In one locker there is a gold chain, the most favourite object workers purchase as a gift for their families when they return home. Another locker holds chicken or bird's nest soup bottles -- another prized gift. And one of the coolest brand-name objects for them is the stainless steel lunch box set with the label that says "Made in Thailand".
"Their favourite brand is the most expensive Hua Ma Lai (Zebra Head) brand. They like it so much that many of them refuse to peel off label," says Taweesak. And of course, also on display is the tanaka powder that all Myanmar people use to protect their skin from the Sun, also using its fragrance to combat bad odour from their dirty work places. 
However, the truth is that Myanmar people often work in decrepit environments. For human rights, some cases can be qualified as modern slavery.
For YweWahOo, those work conditions means an opportunity for Myanmar workers. At least until her home country takes off in its own march for progress.

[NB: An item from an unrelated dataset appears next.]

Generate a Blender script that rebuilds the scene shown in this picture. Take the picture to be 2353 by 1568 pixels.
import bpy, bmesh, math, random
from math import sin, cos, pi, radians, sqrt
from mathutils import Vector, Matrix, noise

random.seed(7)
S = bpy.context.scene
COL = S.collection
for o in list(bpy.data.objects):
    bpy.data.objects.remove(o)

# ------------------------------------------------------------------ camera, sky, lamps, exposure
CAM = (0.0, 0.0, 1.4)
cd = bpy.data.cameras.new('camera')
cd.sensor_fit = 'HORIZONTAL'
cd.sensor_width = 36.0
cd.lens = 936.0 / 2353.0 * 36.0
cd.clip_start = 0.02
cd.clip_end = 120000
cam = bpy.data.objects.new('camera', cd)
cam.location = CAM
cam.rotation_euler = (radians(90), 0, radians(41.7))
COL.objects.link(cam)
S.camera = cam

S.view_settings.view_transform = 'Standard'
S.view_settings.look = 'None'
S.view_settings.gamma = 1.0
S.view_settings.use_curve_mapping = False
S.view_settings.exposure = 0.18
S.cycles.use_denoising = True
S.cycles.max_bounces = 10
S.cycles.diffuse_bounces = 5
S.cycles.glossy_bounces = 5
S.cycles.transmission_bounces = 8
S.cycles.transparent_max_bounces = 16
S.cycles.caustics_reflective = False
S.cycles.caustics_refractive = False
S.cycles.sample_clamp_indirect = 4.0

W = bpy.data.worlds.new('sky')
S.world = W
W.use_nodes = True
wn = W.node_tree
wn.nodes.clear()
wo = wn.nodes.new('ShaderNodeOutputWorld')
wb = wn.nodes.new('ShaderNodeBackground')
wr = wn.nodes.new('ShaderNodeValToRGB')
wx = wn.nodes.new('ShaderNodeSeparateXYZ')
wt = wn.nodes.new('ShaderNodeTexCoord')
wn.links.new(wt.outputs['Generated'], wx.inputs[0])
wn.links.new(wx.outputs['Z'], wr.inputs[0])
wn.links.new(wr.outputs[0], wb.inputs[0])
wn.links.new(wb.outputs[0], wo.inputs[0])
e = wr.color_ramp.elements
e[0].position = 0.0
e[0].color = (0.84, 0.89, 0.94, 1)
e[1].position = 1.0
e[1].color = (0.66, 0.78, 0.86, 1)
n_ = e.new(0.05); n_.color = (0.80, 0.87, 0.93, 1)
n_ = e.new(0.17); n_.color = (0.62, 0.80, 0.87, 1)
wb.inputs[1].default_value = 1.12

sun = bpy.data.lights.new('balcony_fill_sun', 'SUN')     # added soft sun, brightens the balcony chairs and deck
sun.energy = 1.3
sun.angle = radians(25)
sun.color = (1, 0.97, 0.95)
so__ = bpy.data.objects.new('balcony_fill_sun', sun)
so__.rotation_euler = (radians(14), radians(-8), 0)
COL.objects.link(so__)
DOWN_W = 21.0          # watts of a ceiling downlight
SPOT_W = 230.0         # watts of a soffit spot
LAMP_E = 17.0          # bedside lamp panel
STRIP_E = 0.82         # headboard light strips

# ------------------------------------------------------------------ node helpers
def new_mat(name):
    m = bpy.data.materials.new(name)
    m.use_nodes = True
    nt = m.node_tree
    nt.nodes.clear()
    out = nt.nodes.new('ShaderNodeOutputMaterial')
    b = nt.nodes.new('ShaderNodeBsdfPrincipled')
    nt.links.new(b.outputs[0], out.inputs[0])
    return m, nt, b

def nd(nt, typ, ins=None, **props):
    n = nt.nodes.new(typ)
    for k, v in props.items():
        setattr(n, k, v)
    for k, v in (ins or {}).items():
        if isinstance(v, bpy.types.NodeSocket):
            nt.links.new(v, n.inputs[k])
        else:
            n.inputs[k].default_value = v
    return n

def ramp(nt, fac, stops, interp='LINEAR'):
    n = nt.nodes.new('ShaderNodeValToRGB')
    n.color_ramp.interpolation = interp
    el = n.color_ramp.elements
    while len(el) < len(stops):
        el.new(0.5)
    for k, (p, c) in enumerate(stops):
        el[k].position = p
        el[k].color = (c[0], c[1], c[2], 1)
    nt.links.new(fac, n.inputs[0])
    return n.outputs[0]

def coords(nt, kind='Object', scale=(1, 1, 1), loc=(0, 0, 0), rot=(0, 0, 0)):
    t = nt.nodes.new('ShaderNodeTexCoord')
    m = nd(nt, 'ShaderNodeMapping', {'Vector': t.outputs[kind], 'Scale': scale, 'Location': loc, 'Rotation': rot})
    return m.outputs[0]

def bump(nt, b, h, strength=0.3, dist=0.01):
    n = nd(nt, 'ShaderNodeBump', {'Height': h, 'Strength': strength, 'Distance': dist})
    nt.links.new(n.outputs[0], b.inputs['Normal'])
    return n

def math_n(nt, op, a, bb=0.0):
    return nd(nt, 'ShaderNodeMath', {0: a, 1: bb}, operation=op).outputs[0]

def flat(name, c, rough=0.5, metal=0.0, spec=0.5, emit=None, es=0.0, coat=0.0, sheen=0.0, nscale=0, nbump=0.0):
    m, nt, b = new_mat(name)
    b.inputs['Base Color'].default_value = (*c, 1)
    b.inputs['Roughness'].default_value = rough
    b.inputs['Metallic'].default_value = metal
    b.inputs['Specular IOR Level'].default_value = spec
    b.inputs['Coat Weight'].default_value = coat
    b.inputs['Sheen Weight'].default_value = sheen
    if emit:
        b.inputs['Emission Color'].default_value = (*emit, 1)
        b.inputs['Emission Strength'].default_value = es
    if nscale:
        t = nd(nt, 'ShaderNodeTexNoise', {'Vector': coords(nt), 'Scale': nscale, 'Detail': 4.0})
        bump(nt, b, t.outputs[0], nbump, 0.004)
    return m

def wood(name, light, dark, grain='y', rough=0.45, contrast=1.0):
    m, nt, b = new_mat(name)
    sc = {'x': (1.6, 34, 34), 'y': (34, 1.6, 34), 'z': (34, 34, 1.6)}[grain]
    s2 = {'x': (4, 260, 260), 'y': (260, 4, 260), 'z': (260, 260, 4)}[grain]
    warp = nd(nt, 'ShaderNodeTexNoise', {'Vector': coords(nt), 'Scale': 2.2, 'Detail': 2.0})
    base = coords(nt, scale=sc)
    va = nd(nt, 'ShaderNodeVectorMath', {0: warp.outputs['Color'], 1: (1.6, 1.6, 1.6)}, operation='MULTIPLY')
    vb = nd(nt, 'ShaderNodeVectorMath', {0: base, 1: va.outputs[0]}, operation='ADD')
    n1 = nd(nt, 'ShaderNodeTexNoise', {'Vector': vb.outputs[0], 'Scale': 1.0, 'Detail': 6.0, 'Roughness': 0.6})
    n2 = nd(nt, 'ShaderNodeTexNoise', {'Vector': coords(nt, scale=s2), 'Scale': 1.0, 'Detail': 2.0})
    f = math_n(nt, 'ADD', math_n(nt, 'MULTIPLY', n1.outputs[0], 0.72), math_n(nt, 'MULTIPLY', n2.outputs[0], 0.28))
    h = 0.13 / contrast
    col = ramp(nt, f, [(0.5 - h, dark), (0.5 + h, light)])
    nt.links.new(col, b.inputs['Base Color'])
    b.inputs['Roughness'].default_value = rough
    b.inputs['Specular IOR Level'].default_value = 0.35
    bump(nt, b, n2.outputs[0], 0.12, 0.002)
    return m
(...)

"We know there are Thais who will not work in dirty places, risky or dangerous work conditions and certainly not in back-breaking jobs. So Myanmar workers will always have opportunities here. Just give us jobs and we will work for you, no matter how hard it is."
"Myanmar Up-Close" is on display until July 31 at Museum Siam, Sanam Chai Road near Tha Tian pier and Wat Pho temple. Open 10am-6pm, Tuesday to Sunday. Free admission.